**Goal**:
Search the data below for the string "scene". Extract every line that contains it.

**Collected data**:
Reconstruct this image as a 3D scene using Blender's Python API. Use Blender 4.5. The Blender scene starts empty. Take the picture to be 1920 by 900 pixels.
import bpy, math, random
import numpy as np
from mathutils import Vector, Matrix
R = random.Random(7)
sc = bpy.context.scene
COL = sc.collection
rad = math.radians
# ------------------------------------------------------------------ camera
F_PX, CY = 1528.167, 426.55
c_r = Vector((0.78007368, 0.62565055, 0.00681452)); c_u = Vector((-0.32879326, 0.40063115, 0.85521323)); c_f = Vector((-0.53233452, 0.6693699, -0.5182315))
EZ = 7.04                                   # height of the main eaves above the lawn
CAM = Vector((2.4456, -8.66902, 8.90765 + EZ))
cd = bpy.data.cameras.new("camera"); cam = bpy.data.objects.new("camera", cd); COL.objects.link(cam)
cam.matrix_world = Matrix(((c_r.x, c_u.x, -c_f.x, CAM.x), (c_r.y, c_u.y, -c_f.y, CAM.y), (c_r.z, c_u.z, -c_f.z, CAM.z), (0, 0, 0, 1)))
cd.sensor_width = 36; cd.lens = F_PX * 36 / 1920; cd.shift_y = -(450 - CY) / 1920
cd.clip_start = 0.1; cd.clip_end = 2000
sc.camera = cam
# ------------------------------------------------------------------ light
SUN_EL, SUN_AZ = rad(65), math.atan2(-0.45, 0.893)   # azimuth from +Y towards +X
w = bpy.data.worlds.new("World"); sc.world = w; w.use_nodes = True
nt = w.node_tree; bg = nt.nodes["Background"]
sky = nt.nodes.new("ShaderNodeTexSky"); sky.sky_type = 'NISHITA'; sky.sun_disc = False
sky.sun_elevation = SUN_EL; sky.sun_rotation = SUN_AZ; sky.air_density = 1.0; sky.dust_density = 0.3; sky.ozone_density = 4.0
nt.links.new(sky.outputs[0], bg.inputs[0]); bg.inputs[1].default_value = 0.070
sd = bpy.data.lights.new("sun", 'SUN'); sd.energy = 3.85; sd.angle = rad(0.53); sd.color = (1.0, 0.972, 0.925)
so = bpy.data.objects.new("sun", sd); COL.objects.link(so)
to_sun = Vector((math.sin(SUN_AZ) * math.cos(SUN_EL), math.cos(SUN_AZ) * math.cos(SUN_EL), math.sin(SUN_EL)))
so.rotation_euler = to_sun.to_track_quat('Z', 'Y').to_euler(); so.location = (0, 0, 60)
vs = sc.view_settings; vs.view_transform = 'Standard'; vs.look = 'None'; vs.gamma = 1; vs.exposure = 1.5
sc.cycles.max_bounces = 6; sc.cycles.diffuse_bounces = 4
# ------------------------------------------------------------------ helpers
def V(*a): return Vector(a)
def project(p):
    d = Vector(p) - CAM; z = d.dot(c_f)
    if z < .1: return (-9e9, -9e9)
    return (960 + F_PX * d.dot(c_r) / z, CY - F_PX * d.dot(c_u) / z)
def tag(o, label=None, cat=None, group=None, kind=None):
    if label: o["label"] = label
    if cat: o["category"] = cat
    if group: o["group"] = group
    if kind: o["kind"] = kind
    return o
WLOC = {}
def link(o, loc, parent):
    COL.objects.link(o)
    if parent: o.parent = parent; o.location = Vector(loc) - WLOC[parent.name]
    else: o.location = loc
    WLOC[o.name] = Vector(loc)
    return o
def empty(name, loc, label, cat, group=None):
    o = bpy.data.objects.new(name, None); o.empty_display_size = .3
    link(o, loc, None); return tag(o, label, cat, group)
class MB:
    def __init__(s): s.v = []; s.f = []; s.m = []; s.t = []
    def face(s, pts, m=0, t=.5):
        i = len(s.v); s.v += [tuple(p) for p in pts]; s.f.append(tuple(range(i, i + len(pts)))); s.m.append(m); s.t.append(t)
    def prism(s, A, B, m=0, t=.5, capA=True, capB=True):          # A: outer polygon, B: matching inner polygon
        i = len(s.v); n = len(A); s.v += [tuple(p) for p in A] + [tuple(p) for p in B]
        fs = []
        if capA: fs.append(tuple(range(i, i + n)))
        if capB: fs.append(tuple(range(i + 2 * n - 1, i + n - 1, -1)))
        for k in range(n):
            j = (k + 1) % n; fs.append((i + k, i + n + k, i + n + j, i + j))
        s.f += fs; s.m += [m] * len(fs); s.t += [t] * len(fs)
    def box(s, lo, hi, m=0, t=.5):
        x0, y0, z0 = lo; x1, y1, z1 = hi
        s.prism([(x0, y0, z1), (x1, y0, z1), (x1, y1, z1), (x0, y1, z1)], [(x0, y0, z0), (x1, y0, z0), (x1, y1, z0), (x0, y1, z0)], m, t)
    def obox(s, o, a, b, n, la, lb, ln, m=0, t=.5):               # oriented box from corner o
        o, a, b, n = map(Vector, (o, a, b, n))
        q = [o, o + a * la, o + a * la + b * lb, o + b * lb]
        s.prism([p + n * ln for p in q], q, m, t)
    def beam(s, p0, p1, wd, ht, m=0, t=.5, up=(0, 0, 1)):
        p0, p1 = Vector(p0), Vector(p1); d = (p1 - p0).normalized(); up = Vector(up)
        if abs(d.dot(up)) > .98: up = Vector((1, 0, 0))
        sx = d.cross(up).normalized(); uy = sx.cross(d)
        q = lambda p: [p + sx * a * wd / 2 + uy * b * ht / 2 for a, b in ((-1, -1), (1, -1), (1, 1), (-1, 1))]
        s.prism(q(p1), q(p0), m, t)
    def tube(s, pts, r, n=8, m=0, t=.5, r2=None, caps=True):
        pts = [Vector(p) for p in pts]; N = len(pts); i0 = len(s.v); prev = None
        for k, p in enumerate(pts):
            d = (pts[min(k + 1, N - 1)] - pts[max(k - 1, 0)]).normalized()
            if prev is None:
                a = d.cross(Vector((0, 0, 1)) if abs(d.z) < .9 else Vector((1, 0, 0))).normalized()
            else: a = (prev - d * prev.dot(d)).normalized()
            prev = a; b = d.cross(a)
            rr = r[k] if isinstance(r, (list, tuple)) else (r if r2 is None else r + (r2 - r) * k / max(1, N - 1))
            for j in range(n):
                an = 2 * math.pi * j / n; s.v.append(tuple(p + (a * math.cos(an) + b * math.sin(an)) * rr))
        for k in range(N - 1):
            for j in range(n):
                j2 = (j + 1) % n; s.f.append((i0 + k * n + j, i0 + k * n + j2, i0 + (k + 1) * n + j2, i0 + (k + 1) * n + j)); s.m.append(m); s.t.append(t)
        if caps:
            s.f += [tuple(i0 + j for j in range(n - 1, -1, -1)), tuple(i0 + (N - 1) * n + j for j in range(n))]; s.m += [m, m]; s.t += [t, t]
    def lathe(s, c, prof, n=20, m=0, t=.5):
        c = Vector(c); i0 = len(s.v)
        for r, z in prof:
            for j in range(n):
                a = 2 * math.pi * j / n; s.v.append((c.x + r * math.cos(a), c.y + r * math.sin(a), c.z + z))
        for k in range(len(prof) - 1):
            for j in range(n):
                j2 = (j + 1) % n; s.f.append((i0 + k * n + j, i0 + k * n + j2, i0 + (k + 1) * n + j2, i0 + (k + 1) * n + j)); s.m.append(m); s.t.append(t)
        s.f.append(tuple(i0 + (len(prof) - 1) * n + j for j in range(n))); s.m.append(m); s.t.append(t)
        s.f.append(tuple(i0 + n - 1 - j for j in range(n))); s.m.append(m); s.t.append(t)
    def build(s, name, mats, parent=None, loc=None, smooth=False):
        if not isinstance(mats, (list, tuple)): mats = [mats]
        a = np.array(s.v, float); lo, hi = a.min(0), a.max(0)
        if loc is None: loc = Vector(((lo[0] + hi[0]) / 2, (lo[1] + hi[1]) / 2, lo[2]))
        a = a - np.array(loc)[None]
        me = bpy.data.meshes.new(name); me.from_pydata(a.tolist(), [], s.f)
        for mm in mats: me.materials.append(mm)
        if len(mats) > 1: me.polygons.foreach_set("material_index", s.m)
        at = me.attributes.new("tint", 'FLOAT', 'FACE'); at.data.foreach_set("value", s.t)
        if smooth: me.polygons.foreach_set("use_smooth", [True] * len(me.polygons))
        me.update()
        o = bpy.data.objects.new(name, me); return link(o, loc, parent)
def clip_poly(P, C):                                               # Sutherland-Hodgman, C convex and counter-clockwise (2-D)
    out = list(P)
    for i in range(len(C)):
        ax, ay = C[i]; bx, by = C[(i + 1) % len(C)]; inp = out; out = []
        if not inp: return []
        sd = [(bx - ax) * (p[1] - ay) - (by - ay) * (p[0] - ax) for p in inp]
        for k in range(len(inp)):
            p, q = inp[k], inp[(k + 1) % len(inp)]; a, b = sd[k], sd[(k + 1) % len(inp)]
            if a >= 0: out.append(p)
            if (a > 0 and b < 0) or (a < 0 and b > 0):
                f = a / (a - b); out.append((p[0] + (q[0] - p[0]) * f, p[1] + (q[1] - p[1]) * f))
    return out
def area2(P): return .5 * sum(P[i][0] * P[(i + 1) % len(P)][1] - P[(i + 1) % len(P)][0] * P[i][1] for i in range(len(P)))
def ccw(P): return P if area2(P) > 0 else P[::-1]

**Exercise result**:
Reconstruct this image as a 3D scene using Blender's Python API. Use Blender 4.5. The Blender scene starts empty. Take the picture to be 1920 by 900 pixels.
sc = bpy.context.scene